In the early days of the conquest, when the Roman Legions are aggressively persecuting the Druids, the sanctuary of the Goddess on the isle Mona is destroyed and its Druids are murdered and its priestesses are raped. The raped priestesses that conceive children kill most of the children that are born and then kill themselves rather than live with the atrocities done to them. Although some children were saved to later become the rebel group the Ravens that have one purpose in life, vengeance. Lhiannon,one of the remaining priestesses, re-establishes a new sanctuary in Vernemeton(Most Holy Grove) or The Forest House which is partially controlled and protected by the Romans.

The novel tells the story of Eilan, daughter of a noble druid family. She hears the calling of the Goddess and is chosen to become a priestess at Vernemeton, and later to succeed the dying Lhiannon as High Priestess. However, before her calling, she hears the voice of her heart, and during the magic night of Beltaine, conceives a son with Roman officer Gaius Marcellius, son of the high-ranking Camp Prefect at nearby Deva. Gaius is an inheritant of royal blood through his Celtic mother of a southern tribe, the Silures. Eilan knows their son, Gawen, who shares blood from the Dragon (Celtic royal), the Eagle (Roman Empire) and from the Wise (Druids) will play a crucial role in Britain's future and accepts high sacrifices to protect his youth.

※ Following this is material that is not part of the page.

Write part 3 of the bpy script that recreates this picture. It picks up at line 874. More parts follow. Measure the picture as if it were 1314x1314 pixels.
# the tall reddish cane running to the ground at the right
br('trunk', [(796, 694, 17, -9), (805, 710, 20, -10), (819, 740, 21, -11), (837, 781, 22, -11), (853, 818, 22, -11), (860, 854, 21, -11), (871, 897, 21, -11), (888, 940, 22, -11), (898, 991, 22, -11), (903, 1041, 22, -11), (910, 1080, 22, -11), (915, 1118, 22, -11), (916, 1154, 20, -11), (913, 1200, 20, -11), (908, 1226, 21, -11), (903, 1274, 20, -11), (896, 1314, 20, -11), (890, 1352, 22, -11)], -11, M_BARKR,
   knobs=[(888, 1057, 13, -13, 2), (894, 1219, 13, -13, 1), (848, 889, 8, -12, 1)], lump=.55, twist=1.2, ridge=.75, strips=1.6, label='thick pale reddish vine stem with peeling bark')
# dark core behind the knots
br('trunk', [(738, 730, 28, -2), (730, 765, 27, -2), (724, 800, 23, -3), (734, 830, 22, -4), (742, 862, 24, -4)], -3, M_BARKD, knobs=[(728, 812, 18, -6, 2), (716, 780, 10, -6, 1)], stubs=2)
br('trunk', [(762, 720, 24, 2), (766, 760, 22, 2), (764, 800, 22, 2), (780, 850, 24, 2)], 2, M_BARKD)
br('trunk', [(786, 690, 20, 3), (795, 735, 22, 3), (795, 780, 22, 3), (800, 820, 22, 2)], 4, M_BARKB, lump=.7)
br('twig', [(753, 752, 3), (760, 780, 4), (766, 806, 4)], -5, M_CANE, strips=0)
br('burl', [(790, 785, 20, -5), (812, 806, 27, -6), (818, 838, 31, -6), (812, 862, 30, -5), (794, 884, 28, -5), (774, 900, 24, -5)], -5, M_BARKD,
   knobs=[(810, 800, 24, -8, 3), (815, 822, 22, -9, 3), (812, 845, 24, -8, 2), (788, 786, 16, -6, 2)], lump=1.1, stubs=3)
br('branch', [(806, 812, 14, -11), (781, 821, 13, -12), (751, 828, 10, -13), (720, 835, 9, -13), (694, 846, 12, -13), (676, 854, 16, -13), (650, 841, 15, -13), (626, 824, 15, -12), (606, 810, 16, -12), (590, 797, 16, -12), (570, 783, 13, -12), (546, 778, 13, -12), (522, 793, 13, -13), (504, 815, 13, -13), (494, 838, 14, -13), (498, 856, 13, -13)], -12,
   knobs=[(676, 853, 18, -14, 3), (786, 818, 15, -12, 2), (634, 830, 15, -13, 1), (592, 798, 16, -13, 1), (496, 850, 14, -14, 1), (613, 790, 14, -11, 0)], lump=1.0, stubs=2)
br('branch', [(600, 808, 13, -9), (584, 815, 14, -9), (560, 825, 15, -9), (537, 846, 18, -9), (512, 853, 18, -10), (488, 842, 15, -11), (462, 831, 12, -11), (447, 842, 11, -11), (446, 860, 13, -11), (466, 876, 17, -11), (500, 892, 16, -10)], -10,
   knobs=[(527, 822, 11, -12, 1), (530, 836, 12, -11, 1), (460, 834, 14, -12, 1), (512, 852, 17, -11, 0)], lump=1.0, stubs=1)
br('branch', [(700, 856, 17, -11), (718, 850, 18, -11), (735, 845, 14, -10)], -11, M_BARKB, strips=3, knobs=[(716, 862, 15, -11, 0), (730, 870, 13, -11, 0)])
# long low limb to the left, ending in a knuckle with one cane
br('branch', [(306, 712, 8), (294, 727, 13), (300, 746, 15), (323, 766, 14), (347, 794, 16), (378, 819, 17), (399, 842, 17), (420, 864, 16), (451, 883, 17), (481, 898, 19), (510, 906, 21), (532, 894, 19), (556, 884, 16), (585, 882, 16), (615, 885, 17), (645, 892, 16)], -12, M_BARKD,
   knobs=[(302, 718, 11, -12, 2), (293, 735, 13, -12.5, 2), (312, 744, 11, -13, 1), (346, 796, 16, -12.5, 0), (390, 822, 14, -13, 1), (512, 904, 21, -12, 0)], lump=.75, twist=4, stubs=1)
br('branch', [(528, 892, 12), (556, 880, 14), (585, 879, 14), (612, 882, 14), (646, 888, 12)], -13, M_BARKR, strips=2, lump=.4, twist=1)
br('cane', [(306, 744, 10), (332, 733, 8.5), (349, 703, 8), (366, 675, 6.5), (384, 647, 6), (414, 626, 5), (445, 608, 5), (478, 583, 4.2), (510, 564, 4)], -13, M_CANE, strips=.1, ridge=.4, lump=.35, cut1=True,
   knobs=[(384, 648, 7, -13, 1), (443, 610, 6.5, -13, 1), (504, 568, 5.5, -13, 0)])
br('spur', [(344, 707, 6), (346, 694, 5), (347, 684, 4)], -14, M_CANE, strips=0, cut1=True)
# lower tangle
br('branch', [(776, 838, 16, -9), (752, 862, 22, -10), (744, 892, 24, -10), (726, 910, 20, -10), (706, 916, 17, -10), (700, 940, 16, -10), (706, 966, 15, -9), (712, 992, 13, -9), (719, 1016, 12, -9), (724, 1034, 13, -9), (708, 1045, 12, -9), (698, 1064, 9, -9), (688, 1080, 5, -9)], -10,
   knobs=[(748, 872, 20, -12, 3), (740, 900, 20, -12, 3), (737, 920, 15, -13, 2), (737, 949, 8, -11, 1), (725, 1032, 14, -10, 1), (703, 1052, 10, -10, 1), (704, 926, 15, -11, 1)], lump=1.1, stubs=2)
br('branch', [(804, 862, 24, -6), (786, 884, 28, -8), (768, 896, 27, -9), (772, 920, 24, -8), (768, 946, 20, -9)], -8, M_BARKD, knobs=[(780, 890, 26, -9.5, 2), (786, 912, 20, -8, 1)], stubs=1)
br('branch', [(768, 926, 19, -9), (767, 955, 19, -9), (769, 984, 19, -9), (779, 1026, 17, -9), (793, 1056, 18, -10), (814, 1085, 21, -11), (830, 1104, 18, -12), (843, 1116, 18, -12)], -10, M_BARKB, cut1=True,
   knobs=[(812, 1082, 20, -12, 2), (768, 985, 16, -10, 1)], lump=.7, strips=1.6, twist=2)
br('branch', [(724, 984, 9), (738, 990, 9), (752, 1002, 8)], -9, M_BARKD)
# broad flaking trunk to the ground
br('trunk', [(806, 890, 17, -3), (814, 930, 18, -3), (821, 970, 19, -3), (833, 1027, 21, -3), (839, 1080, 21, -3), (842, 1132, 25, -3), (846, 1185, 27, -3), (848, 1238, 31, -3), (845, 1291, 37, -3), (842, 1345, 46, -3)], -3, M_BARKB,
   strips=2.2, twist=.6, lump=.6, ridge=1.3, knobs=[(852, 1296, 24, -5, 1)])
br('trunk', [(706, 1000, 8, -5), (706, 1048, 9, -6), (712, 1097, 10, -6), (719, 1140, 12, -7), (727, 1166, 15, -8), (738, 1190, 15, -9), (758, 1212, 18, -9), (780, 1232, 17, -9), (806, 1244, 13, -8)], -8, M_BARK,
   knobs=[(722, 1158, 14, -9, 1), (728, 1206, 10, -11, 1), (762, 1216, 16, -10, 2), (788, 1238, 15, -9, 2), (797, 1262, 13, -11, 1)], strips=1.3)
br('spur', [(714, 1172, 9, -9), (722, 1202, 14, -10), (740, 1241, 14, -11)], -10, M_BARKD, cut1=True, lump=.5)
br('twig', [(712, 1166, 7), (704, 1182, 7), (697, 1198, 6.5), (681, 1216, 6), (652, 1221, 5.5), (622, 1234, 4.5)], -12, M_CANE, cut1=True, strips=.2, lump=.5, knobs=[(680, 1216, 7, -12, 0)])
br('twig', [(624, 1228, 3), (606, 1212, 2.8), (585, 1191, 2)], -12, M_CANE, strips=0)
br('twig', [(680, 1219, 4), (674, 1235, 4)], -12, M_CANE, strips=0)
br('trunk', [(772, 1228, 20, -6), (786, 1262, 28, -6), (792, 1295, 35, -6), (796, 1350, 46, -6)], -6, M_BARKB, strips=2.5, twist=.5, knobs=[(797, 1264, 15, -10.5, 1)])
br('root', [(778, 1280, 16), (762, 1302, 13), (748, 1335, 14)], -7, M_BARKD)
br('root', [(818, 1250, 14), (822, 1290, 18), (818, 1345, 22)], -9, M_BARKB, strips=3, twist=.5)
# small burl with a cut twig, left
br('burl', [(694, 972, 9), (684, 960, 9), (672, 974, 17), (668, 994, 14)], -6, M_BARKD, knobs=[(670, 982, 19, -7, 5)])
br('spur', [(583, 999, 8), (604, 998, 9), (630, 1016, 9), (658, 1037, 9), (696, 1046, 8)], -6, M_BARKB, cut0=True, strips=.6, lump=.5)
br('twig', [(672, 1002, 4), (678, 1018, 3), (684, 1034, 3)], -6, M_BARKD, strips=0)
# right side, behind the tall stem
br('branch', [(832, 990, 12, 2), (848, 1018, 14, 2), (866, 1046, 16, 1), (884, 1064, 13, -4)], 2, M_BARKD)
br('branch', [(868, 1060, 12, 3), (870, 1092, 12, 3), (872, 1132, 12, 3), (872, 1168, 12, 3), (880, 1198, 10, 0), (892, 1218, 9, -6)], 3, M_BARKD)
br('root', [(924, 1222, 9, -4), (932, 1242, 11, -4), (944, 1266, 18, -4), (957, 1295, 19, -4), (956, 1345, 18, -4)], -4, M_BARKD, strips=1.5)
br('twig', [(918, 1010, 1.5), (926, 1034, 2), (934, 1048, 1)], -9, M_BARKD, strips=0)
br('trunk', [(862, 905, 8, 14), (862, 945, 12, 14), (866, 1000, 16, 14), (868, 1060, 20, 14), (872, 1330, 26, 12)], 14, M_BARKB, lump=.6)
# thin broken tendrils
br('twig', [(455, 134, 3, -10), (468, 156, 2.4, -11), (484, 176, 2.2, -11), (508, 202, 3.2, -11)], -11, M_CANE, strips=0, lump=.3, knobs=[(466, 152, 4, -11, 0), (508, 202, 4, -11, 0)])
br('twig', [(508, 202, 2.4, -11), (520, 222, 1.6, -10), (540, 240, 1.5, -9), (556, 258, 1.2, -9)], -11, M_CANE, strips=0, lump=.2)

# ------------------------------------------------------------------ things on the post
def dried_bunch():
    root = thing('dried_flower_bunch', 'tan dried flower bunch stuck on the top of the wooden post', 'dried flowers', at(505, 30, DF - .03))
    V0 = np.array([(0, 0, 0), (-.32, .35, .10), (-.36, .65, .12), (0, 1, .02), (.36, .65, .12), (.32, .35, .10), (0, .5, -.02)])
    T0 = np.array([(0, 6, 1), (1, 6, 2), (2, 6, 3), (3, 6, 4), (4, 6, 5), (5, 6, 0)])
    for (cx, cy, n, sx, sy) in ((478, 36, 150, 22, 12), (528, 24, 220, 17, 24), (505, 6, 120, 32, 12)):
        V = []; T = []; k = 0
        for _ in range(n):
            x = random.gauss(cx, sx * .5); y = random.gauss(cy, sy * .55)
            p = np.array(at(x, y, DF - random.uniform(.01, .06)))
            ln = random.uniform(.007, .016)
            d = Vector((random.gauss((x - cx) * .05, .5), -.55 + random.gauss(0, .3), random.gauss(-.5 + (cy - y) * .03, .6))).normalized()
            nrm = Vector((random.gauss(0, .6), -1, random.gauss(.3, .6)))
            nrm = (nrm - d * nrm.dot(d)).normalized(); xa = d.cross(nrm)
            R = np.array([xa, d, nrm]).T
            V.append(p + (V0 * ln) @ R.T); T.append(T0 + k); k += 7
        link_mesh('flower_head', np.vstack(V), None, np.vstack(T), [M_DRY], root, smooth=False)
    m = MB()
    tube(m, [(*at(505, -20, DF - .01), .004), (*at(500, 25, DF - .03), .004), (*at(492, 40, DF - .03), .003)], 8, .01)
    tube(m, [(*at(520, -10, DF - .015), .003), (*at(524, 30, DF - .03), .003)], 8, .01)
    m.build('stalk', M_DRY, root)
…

A major shift in the balance of power is in the air; Eilan senses that the death of her peace-loving Arch-Druid grandfather will cause it. She tells her friend Caillean (who was rescued from her uncaring mother in Hibernia by Lhiannon) to take a group of young priestesses to the isle of Avalon to found a new sanctuary and become the first high-priestess of Avalon. In Vernemeton Eilan is increasingly pressured by the new Arch-Druid, her father, to stop promoting peace and collaboration with the Romans. In a dramatic showdown she sacrifices herself (along with her love Gaius) to avoid a bloody insurgency and, in particular, to save the life of her son Gawen.

Spoilers end here.

[edit] Allusions/references to other works

Probably Marion Zimmer Bradleys most famous single novel is The Mists of Avalon, a retelling of the King Arthur myth from a feminist point of view. Over the years it grew into a series of books: The Forest House (1994), Lady of Avalon (1997), Priestess of Avalon (1997) and the The Mists of Avalon (1979).